>> start
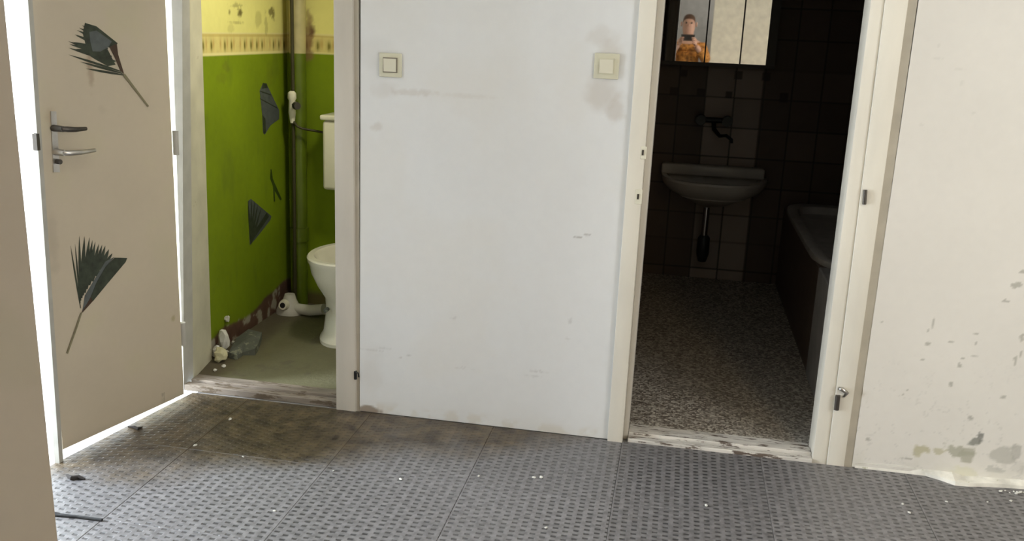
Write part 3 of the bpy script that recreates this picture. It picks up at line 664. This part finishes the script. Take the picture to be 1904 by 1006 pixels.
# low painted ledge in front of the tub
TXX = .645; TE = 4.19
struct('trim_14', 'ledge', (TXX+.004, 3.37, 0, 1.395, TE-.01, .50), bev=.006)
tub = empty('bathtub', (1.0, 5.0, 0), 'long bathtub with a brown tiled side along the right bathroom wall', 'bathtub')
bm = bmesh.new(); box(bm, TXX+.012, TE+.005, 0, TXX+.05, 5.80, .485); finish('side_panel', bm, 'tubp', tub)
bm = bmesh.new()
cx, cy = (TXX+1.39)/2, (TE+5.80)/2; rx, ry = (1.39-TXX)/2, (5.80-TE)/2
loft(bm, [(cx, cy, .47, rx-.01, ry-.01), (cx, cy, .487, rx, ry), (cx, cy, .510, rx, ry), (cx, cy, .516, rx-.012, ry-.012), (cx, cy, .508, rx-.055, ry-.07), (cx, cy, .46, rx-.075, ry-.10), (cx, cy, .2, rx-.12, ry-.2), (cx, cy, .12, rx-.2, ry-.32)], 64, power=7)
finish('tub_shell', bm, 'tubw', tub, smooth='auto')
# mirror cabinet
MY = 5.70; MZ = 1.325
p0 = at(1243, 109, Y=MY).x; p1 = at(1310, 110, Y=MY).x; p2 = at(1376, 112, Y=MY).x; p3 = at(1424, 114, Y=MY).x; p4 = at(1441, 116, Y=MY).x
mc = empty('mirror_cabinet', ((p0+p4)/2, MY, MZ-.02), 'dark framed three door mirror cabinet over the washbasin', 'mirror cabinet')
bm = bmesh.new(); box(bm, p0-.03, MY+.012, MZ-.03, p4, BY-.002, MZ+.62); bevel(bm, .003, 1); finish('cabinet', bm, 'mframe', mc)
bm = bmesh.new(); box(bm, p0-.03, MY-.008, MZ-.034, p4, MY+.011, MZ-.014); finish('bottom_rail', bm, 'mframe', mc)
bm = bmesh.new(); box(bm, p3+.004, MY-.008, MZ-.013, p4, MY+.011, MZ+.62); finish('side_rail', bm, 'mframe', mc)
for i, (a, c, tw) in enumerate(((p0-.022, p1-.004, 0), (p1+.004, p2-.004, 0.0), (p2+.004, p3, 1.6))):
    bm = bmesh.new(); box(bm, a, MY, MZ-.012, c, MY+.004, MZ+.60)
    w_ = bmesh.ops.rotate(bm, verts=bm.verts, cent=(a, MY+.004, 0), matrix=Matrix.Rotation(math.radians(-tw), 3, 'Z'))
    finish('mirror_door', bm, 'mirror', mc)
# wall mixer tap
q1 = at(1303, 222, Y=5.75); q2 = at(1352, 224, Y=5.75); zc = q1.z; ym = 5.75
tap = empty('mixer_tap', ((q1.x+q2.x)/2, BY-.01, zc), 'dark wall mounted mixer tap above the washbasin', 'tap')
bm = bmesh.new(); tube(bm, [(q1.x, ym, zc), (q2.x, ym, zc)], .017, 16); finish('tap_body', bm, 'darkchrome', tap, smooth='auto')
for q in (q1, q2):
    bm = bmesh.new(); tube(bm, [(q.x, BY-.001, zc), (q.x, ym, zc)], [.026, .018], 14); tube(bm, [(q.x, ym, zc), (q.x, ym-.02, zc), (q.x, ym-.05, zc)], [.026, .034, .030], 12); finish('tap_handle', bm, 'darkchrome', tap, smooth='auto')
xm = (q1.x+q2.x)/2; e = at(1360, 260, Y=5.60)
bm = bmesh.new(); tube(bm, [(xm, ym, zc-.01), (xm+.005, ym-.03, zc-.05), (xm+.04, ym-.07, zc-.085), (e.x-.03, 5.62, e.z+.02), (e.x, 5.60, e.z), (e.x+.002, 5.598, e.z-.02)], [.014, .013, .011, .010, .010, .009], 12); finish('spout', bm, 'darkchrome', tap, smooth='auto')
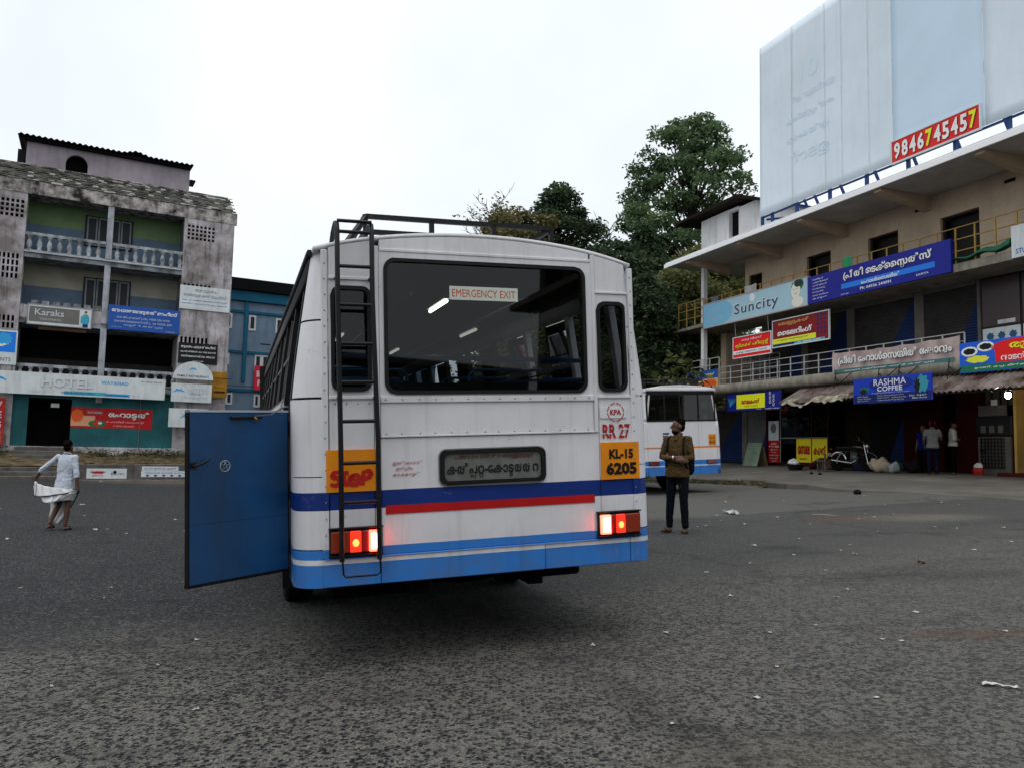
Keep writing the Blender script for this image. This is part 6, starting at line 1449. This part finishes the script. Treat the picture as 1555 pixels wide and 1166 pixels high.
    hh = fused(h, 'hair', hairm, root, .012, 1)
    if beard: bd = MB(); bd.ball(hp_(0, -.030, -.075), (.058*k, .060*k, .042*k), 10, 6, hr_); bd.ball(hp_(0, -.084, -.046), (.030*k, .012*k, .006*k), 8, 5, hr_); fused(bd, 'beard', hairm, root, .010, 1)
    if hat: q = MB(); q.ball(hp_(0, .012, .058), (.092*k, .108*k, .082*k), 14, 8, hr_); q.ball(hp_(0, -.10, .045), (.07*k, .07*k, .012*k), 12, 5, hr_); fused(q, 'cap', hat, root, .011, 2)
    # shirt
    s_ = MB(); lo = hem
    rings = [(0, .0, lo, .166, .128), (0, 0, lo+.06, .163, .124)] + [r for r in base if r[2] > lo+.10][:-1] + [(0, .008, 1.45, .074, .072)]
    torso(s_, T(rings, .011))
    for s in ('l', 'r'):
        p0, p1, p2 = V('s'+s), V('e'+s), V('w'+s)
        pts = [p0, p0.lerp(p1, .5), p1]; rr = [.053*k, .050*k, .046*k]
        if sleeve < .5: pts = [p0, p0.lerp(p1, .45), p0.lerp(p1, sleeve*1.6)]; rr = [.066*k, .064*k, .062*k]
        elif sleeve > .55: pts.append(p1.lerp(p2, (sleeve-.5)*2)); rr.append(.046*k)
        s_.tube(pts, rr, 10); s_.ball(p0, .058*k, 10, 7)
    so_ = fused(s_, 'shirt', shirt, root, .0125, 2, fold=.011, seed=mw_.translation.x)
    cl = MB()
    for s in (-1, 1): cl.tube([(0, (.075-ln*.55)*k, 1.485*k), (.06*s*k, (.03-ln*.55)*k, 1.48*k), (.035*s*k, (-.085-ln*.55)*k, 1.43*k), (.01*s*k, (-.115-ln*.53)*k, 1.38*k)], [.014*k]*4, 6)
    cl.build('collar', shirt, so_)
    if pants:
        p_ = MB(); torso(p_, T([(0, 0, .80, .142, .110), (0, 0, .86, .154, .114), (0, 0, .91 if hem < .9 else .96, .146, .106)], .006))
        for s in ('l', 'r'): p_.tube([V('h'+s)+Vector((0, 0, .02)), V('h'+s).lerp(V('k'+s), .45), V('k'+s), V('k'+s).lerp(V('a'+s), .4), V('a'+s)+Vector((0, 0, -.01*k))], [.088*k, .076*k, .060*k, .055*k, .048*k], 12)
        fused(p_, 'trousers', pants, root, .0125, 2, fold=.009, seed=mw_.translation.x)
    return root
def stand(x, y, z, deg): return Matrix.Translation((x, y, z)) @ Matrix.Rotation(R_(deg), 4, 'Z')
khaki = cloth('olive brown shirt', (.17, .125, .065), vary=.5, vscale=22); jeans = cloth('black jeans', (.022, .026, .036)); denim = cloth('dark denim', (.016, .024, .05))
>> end
>> start
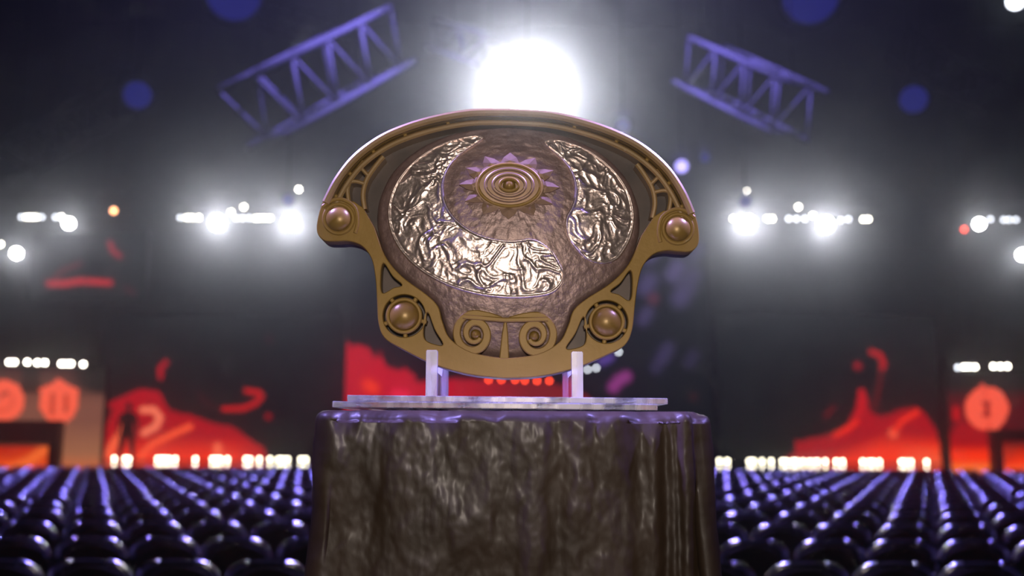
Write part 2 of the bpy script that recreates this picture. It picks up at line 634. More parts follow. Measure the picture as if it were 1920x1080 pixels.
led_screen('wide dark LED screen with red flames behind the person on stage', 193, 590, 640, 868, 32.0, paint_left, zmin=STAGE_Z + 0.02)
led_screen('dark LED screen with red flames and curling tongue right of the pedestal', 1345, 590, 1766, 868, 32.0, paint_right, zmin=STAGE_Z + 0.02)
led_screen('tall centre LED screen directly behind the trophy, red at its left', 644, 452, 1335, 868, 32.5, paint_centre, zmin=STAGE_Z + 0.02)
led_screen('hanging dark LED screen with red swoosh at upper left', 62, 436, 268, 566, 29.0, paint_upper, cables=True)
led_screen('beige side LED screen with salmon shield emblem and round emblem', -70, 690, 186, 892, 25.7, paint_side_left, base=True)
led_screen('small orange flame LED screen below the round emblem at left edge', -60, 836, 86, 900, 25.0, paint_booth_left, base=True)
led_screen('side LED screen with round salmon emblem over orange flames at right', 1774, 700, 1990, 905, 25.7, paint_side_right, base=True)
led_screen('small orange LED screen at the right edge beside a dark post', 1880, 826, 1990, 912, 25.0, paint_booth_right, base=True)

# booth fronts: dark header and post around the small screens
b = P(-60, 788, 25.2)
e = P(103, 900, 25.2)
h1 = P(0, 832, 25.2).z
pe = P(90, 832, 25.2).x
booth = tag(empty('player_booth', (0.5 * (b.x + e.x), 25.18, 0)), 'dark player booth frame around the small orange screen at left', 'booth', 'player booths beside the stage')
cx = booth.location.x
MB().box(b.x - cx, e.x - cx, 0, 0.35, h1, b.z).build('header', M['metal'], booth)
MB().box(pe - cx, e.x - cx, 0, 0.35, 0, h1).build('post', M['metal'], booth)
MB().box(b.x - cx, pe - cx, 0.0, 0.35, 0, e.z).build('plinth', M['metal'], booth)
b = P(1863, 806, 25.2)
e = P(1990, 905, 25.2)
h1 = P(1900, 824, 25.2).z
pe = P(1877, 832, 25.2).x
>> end
>> start
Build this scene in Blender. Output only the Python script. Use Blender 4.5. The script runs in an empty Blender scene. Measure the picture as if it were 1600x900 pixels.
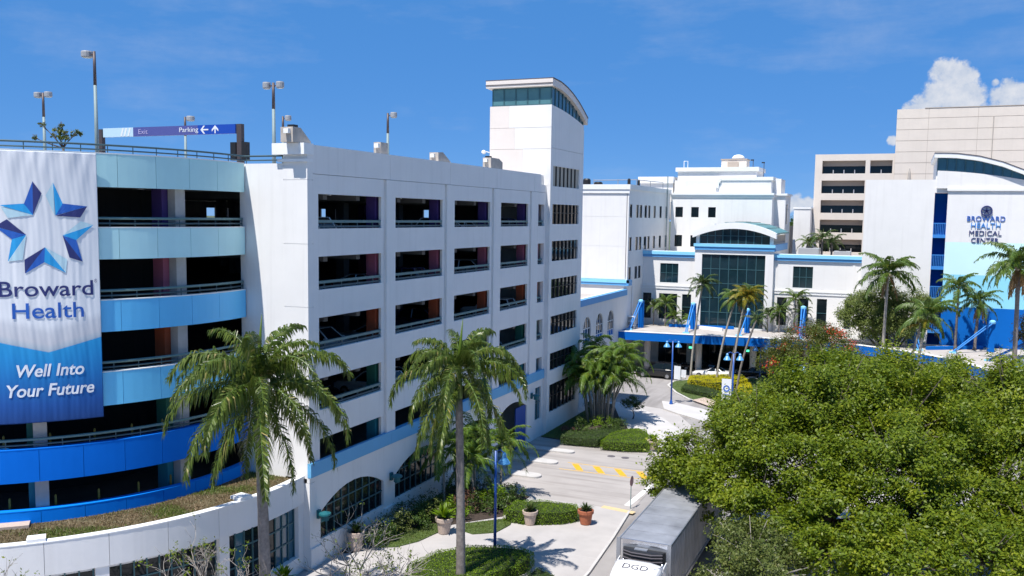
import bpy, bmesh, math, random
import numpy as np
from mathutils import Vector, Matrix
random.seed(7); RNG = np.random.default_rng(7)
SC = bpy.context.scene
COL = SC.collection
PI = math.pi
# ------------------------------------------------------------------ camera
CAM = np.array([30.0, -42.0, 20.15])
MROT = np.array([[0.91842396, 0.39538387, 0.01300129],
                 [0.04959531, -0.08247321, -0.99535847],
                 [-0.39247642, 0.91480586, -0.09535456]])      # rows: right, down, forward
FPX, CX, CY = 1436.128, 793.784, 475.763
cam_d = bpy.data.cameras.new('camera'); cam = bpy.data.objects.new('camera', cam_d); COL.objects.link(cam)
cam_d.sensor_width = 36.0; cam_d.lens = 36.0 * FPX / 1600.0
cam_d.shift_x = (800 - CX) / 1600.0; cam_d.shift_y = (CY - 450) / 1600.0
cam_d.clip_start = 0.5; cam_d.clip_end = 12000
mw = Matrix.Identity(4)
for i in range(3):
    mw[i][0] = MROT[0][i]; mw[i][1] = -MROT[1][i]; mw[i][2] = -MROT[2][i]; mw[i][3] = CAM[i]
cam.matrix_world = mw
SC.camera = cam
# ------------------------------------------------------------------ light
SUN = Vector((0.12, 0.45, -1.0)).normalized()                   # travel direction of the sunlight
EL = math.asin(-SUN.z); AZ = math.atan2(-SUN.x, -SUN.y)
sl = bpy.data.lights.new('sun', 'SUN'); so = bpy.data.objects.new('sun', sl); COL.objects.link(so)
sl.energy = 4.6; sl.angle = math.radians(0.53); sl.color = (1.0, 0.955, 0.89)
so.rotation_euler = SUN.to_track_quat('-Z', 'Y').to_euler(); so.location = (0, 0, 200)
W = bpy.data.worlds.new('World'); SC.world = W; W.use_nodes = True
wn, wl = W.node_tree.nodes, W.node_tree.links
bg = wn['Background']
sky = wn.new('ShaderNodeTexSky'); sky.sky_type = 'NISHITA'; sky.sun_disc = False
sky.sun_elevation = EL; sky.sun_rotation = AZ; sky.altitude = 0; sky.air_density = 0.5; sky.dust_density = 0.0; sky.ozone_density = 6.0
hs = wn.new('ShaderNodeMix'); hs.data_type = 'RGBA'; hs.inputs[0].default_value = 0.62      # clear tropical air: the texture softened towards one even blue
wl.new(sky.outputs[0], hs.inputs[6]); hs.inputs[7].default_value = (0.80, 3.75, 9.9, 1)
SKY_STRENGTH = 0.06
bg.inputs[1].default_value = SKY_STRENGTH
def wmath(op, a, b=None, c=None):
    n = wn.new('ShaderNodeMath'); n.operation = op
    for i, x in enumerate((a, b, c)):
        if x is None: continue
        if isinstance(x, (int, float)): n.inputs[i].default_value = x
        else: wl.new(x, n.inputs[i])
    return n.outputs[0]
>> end
Give again, word for word, only the lines running from the line with "Write part 2" through the line with "led_screen('small orange LED"; include both of those lines.

Write part 2 of the bpy script that recreates this picture. It picks up at line 634. More parts follow. Measure the picture as if it were 1920x1080 pixels.
led_screen('wide dark LED screen with red flames behind the person on stage', 193, 590, 640, 868, 32.0, paint_left, zmin=STAGE_Z + 0.02)
led_screen('dark LED screen with red flames and curling tongue right of the pedestal', 1345, 590, 1766, 868, 32.0, paint_right, zmin=STAGE_Z + 0.02)
led_screen('tall centre LED screen directly behind the trophy, red at its left', 644, 452, 1335, 868, 32.5, paint_centre, zmin=STAGE_Z + 0.02)
led_screen('hanging dark LED screen with red swoosh at upper left', 62, 436, 268, 566, 29.0, paint_upper, cables=True)
led_screen('beige side LED screen with salmon shield emblem and round emblem', -70, 690, 186, 892, 25.7, paint_side_left, base=True)
led_screen('small orange flame LED screen below the round emblem at left edge', -60, 836, 86, 900, 25.0, paint_booth_left, base=True)
led_screen('side LED screen with round salmon emblem over orange flames at right', 1774, 700, 1990, 905, 25.7, paint_side_right, base=True)
led_screen('small orange LED screen at the right edge beside a dark post', 1880, 826, 1990, 912, 25.0, paint_booth_right, base=True)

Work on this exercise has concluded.